Betrachtet man den historischen Hintergrund, lässt sich schließen, dass der Text deutlich die Rollenklischees und die Rollenverantwortung in einer Beziehung kritisiert. Er appelliert an die Frauen sich von diesen Klischees zu lösen, so wie die Mutter hofft, dass ihre Tochter nicht in einer solchen Beziehung landet und nicht wie sie, die Rolle der Hausfrau annehmen muss.
Wohmann ist bekannt dafür die gesellschaftlichen Erwartungen und die Tradition zu kritisieren. Oft stellt sie den Konflikt zwischen dem eigenen Willen und dem der Tradition dar. Ihre Werke sind oft von Kommunikationsproblemen geprägt. Sie schildert das Desinteresse eines Partners, die unterschiedlichen Auffassungen der Beziehung und die daraus resultierende Unfähigkeit zur Kommunikation.

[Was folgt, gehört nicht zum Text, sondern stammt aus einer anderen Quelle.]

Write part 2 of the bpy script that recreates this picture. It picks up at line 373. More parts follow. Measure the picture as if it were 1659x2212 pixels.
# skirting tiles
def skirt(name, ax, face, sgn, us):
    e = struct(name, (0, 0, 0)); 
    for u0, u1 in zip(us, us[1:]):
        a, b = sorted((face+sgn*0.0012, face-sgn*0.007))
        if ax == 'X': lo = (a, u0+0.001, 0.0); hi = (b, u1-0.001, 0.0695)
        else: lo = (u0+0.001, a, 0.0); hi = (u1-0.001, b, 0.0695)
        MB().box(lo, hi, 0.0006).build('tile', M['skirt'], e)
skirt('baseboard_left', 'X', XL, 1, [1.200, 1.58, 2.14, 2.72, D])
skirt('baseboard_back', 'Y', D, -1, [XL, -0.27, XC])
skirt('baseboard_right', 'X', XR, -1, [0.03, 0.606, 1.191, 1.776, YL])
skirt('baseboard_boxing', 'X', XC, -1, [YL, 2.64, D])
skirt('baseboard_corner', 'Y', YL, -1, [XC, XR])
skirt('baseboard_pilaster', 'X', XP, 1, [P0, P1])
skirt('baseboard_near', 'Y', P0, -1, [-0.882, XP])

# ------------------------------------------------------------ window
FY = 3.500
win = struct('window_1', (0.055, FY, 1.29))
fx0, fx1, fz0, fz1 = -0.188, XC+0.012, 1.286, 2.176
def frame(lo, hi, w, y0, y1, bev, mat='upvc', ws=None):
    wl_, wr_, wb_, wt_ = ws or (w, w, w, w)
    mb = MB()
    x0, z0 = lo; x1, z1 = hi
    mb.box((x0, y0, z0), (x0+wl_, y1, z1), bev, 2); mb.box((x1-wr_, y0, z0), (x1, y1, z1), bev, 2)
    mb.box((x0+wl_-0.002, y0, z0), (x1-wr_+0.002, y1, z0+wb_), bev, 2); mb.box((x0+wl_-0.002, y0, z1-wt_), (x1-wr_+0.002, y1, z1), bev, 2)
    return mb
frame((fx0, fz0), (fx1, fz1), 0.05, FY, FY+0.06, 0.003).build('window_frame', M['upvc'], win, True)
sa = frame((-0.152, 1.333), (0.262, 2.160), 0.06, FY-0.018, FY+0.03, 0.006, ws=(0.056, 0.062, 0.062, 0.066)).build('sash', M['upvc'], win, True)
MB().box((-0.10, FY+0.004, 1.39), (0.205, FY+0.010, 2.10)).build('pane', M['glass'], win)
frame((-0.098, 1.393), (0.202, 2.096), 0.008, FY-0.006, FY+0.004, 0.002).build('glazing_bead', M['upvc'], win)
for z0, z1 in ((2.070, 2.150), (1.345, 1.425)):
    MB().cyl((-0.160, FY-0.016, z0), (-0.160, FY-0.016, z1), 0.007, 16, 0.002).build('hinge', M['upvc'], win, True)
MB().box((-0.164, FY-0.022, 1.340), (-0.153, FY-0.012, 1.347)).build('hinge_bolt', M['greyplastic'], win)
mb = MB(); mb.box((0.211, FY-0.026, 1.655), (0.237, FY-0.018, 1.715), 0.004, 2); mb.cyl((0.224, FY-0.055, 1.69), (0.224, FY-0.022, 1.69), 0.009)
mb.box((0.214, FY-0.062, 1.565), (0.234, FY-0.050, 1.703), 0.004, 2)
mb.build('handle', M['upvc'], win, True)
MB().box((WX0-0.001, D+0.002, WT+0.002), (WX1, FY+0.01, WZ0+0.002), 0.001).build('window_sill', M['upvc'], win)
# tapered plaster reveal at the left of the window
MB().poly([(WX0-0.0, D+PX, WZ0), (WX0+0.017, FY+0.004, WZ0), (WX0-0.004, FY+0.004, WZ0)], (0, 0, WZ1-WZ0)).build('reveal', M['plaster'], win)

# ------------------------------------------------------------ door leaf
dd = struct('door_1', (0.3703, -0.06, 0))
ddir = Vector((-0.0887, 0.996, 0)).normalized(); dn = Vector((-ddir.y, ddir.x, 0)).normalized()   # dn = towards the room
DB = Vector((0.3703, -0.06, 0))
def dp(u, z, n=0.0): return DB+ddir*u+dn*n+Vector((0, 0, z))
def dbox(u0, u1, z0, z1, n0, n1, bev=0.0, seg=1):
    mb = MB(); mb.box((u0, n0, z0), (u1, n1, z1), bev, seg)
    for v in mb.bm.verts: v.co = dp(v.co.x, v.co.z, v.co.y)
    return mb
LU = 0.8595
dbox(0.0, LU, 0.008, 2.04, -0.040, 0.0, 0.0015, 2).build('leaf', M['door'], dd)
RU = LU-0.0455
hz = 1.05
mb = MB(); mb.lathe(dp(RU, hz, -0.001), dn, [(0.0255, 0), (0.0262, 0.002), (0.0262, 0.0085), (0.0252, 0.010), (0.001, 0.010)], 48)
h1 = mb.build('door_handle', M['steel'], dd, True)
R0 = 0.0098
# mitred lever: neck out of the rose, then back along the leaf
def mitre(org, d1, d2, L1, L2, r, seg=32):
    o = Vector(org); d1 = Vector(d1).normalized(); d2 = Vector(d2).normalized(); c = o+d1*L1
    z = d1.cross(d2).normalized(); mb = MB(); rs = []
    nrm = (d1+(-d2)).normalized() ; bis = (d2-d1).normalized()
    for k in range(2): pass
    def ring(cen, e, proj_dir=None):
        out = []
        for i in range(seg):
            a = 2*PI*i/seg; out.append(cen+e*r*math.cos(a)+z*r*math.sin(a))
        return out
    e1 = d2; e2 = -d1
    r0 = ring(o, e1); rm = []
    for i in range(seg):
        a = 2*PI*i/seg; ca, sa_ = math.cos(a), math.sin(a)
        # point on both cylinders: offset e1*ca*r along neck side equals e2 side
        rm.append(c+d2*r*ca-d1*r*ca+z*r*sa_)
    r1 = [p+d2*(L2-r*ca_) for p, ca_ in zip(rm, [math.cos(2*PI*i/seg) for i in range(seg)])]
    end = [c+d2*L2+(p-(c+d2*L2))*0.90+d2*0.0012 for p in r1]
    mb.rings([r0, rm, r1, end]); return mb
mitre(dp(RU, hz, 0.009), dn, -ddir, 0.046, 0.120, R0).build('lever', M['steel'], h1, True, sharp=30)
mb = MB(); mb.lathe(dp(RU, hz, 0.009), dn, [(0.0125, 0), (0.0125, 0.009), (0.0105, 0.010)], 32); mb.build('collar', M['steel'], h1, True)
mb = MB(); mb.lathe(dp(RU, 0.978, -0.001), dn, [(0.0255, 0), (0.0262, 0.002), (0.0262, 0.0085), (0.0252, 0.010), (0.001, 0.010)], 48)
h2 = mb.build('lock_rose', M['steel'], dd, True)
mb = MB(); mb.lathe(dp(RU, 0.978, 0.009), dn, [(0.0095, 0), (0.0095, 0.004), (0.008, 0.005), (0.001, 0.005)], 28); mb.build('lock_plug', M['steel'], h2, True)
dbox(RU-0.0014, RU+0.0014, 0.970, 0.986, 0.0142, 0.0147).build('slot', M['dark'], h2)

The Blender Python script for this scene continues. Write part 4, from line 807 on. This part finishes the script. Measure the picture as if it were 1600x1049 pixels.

Ihre Geschichten können so als Appell an die Zeit gesehen werden, welcher die Frauen dazu aufruft aktiv etwas zu ändern.
Insgesamt beschreibt Gabriele Wohmann in dieser Erzählung die gescheiterte Kommunikation zweier Eheleute besonders anschaulich. Mittels vielen ausdrucksstarken Begriffen, dem Perspektivwechsel zur Sicht des Mannes sowie der verwendeten erlebten Rede, gelingt es ihr dem Leser einen tiefen Einblick in die Gedankenwelt beider Eheleute zu geben. Gleichzeitig wird so Spannung aufgebaut.